**Work to do**
Return the listing below in full, with every line exactly as it is.

##### Supplied material #####

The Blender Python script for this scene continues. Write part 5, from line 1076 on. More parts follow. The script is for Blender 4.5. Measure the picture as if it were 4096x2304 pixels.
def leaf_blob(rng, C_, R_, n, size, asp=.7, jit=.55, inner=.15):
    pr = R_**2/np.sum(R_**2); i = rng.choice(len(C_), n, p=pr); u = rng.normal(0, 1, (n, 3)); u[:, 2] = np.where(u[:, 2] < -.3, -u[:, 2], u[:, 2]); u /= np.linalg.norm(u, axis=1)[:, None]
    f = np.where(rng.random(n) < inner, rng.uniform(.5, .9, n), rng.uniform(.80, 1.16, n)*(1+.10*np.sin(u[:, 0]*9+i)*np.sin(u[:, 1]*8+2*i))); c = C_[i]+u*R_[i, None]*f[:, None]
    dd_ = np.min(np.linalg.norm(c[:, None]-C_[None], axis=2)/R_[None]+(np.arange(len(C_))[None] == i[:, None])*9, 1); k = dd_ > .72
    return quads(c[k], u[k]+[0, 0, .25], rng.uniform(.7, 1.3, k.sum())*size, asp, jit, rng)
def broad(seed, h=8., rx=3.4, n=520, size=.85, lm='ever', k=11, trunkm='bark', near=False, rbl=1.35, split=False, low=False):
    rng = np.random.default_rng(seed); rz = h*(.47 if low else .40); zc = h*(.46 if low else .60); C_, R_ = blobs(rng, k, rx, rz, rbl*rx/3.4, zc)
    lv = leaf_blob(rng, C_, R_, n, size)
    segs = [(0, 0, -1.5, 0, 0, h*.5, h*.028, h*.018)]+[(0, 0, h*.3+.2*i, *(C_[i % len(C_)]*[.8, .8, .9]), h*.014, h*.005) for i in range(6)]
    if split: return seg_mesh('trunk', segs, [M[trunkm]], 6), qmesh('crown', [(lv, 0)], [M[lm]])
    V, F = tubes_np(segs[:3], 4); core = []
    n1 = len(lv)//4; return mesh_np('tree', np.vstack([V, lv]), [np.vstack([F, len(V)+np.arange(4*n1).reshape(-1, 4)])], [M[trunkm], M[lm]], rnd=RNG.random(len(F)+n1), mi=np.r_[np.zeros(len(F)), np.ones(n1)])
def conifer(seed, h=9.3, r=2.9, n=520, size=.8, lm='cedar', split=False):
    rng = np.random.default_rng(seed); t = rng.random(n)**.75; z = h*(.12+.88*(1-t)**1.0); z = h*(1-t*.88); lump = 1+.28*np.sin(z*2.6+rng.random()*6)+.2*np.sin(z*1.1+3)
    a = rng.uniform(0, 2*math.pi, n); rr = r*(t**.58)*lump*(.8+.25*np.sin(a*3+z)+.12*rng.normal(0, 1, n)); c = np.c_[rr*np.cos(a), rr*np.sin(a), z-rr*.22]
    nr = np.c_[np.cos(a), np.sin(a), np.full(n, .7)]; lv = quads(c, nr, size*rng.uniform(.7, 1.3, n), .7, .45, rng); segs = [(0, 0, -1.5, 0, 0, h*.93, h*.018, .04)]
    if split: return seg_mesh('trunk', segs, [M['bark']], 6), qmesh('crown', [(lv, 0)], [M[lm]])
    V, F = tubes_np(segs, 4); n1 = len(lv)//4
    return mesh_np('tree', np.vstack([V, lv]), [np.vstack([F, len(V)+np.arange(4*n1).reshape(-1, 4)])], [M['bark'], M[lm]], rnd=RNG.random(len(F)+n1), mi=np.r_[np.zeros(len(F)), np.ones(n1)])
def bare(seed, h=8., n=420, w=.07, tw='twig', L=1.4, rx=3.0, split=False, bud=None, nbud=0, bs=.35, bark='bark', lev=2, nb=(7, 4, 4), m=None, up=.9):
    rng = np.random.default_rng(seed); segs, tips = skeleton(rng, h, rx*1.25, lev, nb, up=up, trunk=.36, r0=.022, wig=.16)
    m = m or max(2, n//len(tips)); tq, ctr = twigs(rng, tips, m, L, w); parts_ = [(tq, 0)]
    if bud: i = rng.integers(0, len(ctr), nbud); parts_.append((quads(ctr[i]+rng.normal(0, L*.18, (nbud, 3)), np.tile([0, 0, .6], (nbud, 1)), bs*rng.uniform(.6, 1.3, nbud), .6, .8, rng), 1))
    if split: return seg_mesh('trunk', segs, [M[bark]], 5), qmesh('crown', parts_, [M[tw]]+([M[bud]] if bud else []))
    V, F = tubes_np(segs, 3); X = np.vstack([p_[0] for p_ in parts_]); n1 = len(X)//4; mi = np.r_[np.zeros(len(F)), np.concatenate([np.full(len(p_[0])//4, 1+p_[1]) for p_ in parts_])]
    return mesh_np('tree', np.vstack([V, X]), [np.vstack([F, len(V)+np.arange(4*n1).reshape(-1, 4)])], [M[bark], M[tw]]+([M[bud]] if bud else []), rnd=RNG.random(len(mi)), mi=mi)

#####

**Exercise solution**
The Blender Python script for this scene continues. Write part 5, from line 1076 on. More parts follow. The script is for Blender 4.5. Measure the picture as if it were 4096x2304 pixels.
def leaf_blob(rng, C_, R_, n, size, asp=.7, jit=.55, inner=.15):
    pr = R_**2/np.sum(R_**2); i = rng.choice(len(C_), n, p=pr); u = rng.normal(0, 1, (n, 3)); u[:, 2] = np.where(u[:, 2] < -.3, -u[:, 2], u[:, 2]); u /= np.linalg.norm(u, axis=1)[:, None]
    f = np.where(rng.random(n) < inner, rng.uniform(.5, .9, n), rng.uniform(.80, 1.16, n)*(1+.10*np.sin(u[:, 0]*9+i)*np.sin(u[:, 1]*8+2*i))); c = C_[i]+u*R_[i, None]*f[:, None]
    dd_ = np.min(np.linalg.norm(c[:, None]-C_[None], axis=2)/R_[None]+(np.arange(len(C_))[None] == i[:, None])*9, 1); k = dd_ > .72
    return quads(c[k], u[k]+[0, 0, .25], rng.uniform(.7, 1.3, k.sum())*size, asp, jit, rng)
def broad(seed, h=8., rx=3.4, n=520, size=.85, lm='ever', k=11, trunkm='bark', near=False, rbl=1.35, split=False, low=False):
    rng = np.random.default_rng(seed); rz = h*(.47 if low else .40); zc = h*(.46 if low else .60); C_, R_ = blobs(rng, k, rx, rz, rbl*rx/3.4, zc)
    lv = leaf_blob(rng, C_, R_, n, size)
    segs = [(0, 0, -1.5, 0, 0, h*.5, h*.028, h*.018)]+[(0, 0, h*.3+.2*i, *(C_[i % len(C_)]*[.8, .8, .9]), h*.014, h*.005) for i in range(6)]
    if split: return seg_mesh('trunk', segs, [M[trunkm]], 6), qmesh('crown', [(lv, 0)], [M[lm]])
    V, F = tubes_np(segs[:3], 4); core = []
    n1 = len(lv)//4; return mesh_np('tree', np.vstack([V, lv]), [np.vstack([F, len(V)+np.arange(4*n1).reshape(-1, 4)])], [M[trunkm], M[lm]], rnd=RNG.random(len(F)+n1), mi=np.r_[np.zeros(len(F)), np.ones(n1)])
def conifer(seed, h=9.3, r=2.9, n=520, size=.8, lm='cedar', split=False):
    rng = np.random.default_rng(seed); t = rng.random(n)**.75; z = h*(.12+.88*(1-t)**1.0); z = h*(1-t*.88); lump = 1+.28*np.sin(z*2.6+rng.random()*6)+.2*np.sin(z*1.1+3)
    a = rng.uniform(0, 2*math.pi, n); rr = r*(t**.58)*lump*(.8+.25*np.sin(a*3+z)+.12*rng.normal(0, 1, n)); c = np.c_[rr*np.cos(a), rr*np.sin(a), z-rr*.22]
    nr = np.c_[np.cos(a), np.sin(a), np.full(n, .7)]; lv = quads(c, nr, size*rng.uniform(.7, 1.3, n), .7, .45, rng); segs = [(0, 0, -1.5, 0, 0, h*.93, h*.018, .04)]
    if split: return seg_mesh('trunk', segs, [M['bark']], 6), qmesh('crown', [(lv, 0)], [M[lm]])
    V, F = tubes_np(segs, 4); n1 = len(lv)//4
    return mesh_np('tree', np.vstack([V, lv]), [np.vstack([F, len(V)+np.arange(4*n1).reshape(-1, 4)])], [M['bark'], M[lm]], rnd=RNG.random(len(F)+n1), mi=np.r_[np.zeros(len(F)), np.ones(n1)])
def bare(seed, h=8., n=420, w=.07, tw='twig', L=1.4, rx=3.0, split=False, bud=None, nbud=0, bs=.35, bark='bark', lev=2, nb=(7, 4, 4), m=None, up=.9):
    rng = np.random.default_rng(seed); segs, tips = skeleton(rng, h, rx*1.25, lev, nb, up=up, trunk=.36, r0=.022, wig=.16)
    m = m or max(2, n//len(tips)); tq, ctr = twigs(rng, tips, m, L, w); parts_ = [(tq, 0)]
    if bud: i = rng.integers(0, len(ctr), nbud); parts_.append((quads(ctr[i]+rng.normal(0, L*.18, (nbud, 3)), np.tile([0, 0, .6], (nbud, 1)), bs*rng.uniform(.6, 1.3, nbud), .6, .8, rng), 1))
    if split: return seg_mesh('trunk', segs, [M[bark]], 5), qmesh('crown', parts_, [M[tw]]+([M[bud]] if bud else []))
    V, F = tubes_np(segs, 3); X = np.vstack([p_[0] for p_ in parts_]); n1 = len(X)//4; mi = np.r_[np.zeros(len(F)), np.concatenate([np.full(len(p_[0])//4, 1+p_[1]) for p_ in parts_])]
    return mesh_np('tree', np.vstack([V, X]), [np.vstack([F, len(V)+np.arange(4*n1).reshape(-1, 4)])], [M[bark], M[tw]]+([M[bud]] if bud else []), rnd=RNG.random(len(mi)), mi=mi)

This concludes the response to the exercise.